Updated: UM consults state prosecutors on police incident

The University of Miami Police Department is investigating an incident last Wednesday in which two officers apprehended a student at gunpoint in the School of Communication breezeway, only to find out it was a case of mistaken identity.

At around 8 p.m., the officers spotted a student who fit the description of a suspect wanted in the attempted theft of a motorcycle near the law school. Jordan Chusid, a junior political science major who had just transferred from the University of Central Florida, was talking on his cellphone and walking to the parking lot after a Spanish class.

The incident was captured on tape by a group of communication students who were practicing with video cameras at the time. Chusid was not arrested; after questioning, the officers determined he was not the suspect they were looking for and released him.

“I thought it was a reality show or something, like Punk’d,” Chusid said later in a taped interview with some of the communication students. “I thought Ashton Kutcher was going to come out of like the trees or something.

Chusid could not be reached for further comment. He did not reply to an e-mail and Facebook message from The Miami Hurricane, which obtained copies of the tapes from the communication students.

UM Police Chief David Rivero said the incident is under investigation and he could not comment about it.

“The incident is currently under investigation to determine if law enforcement officers acted appropriately,” said Karla Hernandez, the university’s director of media relations. “We are consulting the Dade County State Attorney’s Office as is the procedure on any case involving an allegation of officer misconduct.”

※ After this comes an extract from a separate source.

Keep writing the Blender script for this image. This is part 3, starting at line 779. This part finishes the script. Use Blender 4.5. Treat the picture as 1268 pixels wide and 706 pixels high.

In the tape, Chusid appears to comply with the officers’ order to stop. He got down on his hands and knees. One of the officers kicked his arms out from under him so that Chusid was flat out on the ground. Then an officer kicked the cell phone out of his hand.

Chusid was handcuffed and taken over to a nearby seat for questioning. After several minutes the officers apparently determined they had the wrong person, uncuffed him and allowed him to use his phone.

Three communication students who witnessed the incident all described a fast-moving and scary scene that unfolded in front of them. One of them, graduate student Akilah Johnson, recorded the scene with her video camera.

“I actually thought it was a joke,” said Nicole List, another graduate student in the class. “I thought we were being tested because it was our first day. But when it wasn’t, I was just shocked.”

“I didn’t know what to think,” added fellow student, Einar Thorsteinsson. “He didn’t look like a criminal, but I guess who does?”

Rivero did not release the names of the officers involved in the incident. When asked about officers pulling their weapons on campus, he said that university policy allows officers to use their own discretion in deciding whether to pull a gun on a suspect, including a student.

“The decision is all up to the officer,” Rivero said. “The officer must decide whether there is fear in the situation.”

The City of Miami Police Department urges their officers to use their own judgment for pulling a gun. They are instructed only to pull the trigger when ones life is in danger.

“There is not a hard and fast rule about when an officer should pull his gun out,” said Delrish Moss, the City of Miami Police Department’s public information officer. “He [the officer] has been trained when to shoot and when not to shoot, only when the potential for deadly force is there.”

As for police having guns on campus Moss said, “One of the things that have caused a lot of concerns is young kids wearing baggier clothes and concealing a weapon.”

UMPD said someone attempted to steal a motorcycle near the law school earlier that day. The suspect was a young, white male wearing a red t-shirt and shorts.

According to the witnesses and Chusid himself, the resemblance was uncannily close.

Chusid said afterward that he did not think this incident would change his mind about attending UM. He then added:

“I always somehow have a story for the first day [of classes]. Everywhere I go, there is always something weird that happens to me. This tops it, though.”